L'histoire se déroule sur une journée qui, comme un joli symbole, débute dans les toilettes d'un bar. Epi se précipite sur Tanveer, son ami, pour lui fracasser le crâne à coup de marteau. Le décor et le marteau sont plantés, on sent le jeune homme un peu sensible, un peu à fleur de peau, on se doute qu'il a quelques soucis. Alex, toujours prêt à aider son frère, décide de faire porter le chapeau à un Pakistanais qui a eu la mauvaise idée de passer par là. Sauf qu'Epi est incontrôlable, que leurs téléphones portables ne fonctionnent jamais, que la rumeur a d'autres avis sur le meurtre, qu'il y a tout de même des flics qui sont payés pour régler l'affaire (même s'ils ne débordent pas d'enthousiasme à l'idée de s'occuper d'un règlement de compte dans ce quartier). Une journée où la fraternité, la folie et l'amour explosent à tout bout de champ. Eh oui, l'amour. Parce que ce que l'on comprend assez rapidement, c'est que le principal souci d'Epi n'est pas la misère, l'absence de son père, la mort de sa mère, mais l'amour que lui a volé Tanveer. Le meurtre de ce dernier est la plus belle preuve d'amour qu'Epi pense pouvoir donner à Tiffany, la jeune femme qu'il aime et qui a le mauvais goût de coucher avec son ami. Tanveer, d'ailleurs, parlons-en. L'amant de Tifany, donc, mais également accro aux prostituées (moches de préférence) qu'il prend un malin plaisir à tabasser à l'arrière de sa fourgonnette, alors forcément, on a du mal à compatir pleinement.

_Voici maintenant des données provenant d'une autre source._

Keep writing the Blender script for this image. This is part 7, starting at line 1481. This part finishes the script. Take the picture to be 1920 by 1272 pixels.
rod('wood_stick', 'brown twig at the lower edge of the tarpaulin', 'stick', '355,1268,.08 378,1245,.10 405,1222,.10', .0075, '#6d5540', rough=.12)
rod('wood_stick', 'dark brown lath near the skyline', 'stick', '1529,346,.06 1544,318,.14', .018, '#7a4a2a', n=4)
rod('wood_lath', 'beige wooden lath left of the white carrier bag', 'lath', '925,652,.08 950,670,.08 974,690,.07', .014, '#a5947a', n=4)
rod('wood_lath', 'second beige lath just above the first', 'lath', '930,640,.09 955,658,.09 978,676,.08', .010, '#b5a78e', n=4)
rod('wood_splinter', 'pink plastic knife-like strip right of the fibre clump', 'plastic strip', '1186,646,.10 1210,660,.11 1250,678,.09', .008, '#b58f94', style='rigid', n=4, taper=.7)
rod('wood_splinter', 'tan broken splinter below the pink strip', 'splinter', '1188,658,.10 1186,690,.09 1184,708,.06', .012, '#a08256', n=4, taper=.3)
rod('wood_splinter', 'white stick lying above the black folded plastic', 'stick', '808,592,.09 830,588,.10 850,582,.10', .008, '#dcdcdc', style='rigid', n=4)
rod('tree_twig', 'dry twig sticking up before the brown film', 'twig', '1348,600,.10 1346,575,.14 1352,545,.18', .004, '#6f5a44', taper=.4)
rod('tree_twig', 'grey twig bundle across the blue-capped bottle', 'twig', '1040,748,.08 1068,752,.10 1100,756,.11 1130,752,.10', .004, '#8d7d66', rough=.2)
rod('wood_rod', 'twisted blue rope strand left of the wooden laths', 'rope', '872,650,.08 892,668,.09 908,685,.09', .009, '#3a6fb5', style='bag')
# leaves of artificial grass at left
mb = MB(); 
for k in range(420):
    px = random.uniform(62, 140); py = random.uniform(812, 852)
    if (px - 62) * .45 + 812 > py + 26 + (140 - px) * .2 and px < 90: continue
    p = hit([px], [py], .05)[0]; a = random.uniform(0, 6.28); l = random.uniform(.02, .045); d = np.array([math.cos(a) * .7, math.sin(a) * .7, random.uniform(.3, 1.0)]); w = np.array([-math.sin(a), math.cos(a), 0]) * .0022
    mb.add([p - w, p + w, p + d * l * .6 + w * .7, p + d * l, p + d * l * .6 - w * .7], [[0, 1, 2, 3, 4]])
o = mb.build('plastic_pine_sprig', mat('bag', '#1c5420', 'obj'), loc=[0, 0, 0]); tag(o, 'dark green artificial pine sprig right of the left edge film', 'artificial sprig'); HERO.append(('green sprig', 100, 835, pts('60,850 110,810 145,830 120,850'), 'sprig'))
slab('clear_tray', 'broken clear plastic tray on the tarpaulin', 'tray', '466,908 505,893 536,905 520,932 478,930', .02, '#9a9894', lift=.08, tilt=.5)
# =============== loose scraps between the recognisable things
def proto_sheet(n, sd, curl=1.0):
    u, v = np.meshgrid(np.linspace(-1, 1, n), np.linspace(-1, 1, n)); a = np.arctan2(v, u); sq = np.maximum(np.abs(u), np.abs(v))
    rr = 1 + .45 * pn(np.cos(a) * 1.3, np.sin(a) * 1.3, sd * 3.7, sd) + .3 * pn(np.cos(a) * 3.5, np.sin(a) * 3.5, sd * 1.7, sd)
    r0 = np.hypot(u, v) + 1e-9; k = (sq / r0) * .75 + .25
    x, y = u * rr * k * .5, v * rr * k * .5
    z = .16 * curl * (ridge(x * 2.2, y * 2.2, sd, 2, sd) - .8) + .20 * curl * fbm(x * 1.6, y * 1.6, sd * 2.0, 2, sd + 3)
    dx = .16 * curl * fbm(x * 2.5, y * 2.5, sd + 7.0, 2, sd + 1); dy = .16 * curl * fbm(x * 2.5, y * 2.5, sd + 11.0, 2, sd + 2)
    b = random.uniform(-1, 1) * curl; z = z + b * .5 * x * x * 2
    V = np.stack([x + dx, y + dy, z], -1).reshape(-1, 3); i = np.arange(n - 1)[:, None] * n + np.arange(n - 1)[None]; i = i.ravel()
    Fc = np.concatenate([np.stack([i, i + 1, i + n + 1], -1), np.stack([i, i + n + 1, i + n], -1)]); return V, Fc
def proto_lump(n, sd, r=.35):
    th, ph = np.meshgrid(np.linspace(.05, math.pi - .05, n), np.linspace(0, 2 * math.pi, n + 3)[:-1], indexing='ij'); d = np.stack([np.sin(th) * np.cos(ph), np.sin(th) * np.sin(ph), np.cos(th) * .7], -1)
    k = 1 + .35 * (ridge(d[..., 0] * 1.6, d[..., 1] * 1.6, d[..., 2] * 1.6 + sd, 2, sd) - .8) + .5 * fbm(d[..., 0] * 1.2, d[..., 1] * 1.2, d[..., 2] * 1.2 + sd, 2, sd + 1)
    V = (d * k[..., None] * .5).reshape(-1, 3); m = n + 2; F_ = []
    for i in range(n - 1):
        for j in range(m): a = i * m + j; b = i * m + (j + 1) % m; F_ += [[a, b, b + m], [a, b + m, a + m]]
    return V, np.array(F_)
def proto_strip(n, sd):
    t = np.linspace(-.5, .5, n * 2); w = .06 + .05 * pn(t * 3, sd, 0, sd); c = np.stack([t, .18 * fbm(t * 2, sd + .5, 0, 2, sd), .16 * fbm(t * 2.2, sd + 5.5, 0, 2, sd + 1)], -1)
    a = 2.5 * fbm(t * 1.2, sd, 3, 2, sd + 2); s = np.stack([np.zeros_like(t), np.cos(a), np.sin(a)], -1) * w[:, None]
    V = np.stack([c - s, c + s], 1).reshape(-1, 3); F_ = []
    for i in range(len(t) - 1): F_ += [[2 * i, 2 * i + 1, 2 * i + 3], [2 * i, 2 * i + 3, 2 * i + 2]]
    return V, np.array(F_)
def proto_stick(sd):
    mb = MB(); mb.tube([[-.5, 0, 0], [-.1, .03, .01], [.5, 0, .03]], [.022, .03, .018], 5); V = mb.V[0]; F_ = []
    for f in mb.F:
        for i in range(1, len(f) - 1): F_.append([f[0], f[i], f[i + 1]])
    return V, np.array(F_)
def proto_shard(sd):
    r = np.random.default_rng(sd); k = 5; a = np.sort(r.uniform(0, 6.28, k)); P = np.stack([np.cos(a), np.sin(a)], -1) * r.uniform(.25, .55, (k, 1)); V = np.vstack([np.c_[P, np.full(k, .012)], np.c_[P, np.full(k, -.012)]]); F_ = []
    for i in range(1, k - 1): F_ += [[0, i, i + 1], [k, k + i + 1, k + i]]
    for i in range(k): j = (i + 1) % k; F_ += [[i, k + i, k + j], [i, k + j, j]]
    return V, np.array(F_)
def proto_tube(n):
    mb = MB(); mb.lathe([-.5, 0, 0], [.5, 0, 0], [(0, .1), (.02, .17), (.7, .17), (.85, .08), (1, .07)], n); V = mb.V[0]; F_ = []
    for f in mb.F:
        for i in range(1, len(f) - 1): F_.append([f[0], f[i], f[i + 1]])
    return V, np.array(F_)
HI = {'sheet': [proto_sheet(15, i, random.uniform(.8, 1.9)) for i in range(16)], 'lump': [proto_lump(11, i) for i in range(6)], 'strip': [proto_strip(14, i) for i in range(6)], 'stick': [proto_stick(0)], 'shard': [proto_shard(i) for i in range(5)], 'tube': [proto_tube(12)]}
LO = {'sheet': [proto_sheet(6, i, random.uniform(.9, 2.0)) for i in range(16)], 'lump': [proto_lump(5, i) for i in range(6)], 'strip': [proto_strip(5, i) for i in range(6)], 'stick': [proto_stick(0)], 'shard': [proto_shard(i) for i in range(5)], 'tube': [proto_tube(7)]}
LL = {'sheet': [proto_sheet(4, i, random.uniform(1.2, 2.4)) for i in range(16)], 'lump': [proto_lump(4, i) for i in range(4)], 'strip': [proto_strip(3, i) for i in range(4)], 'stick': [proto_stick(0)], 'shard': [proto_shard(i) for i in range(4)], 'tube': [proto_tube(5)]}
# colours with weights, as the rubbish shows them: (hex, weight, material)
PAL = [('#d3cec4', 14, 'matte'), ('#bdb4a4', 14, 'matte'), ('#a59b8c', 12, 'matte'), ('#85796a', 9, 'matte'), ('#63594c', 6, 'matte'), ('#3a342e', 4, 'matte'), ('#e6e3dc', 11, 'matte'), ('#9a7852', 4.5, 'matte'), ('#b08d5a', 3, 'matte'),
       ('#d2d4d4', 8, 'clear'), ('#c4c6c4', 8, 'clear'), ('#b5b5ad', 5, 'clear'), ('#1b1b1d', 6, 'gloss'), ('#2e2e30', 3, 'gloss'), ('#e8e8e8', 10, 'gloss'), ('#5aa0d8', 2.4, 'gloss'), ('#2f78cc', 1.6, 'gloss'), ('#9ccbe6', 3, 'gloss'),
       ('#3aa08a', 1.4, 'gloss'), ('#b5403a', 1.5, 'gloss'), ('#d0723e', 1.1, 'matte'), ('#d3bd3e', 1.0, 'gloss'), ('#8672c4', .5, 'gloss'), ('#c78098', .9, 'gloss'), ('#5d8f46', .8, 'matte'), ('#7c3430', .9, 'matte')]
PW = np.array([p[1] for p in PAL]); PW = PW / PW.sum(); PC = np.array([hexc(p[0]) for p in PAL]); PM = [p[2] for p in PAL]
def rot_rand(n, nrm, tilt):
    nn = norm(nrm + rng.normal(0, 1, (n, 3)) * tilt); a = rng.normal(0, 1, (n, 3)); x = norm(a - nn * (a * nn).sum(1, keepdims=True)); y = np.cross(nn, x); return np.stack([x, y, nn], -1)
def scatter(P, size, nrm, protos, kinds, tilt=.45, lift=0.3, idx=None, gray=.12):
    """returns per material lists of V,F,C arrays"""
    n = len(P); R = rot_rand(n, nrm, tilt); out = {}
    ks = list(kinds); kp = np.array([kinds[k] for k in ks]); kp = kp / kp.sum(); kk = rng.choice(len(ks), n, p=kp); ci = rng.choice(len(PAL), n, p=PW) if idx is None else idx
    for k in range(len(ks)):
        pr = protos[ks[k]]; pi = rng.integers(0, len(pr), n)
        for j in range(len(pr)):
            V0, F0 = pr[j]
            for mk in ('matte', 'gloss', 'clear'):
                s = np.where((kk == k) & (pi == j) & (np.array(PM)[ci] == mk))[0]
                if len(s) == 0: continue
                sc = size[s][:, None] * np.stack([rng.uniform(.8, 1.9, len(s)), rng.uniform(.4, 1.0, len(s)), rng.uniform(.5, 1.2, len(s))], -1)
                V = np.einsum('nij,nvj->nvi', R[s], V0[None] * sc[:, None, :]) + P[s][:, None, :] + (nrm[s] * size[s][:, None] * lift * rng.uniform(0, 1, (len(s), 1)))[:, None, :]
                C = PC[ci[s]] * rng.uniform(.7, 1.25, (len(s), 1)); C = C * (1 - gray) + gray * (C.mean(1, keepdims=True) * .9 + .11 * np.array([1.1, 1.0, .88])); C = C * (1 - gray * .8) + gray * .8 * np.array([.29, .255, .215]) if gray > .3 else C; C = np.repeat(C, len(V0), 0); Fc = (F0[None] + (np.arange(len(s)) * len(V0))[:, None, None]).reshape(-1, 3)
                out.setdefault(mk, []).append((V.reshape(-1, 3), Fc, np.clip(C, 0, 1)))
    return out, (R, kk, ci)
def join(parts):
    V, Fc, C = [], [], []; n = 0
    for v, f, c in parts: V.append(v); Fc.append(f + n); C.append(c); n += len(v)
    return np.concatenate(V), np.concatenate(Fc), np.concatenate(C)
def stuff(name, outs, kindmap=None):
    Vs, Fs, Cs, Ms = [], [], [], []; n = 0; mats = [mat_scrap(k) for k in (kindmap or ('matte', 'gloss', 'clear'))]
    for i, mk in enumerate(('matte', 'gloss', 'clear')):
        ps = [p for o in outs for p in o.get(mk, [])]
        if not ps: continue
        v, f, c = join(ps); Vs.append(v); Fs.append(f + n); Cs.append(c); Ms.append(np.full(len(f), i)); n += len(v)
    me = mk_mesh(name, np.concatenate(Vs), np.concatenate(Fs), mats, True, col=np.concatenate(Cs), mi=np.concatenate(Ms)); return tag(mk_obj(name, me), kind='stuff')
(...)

Tiffany, Tanveer, Jamilia, Epi, Alex, Maître Malick, une géniale galerie de personnages, tous boiteux, tous avec leur clou rouillé planté quelque part, tous cherchant à survivre, les yeux hallucinés, sans trop d'espoir. On est dans le sordide et on craint le sinistre, on se demande jusqu'où va aller Zanon, s'il ne va pas franchir la ligne du mauvais goût. Mais il maintient le cap, faisant convulsionner le quartier tout au long des deux cent trente pages que dure le roman. Un début fracassant et une fin tout en tension, un roman que l'on se prend en plein visage et en plein cœur. Le marteau a visé juste. Très juste.
Citation
Peut-être a-t-il vraiment tué Tanveer. Les gens, parfois, font de drôles de choses.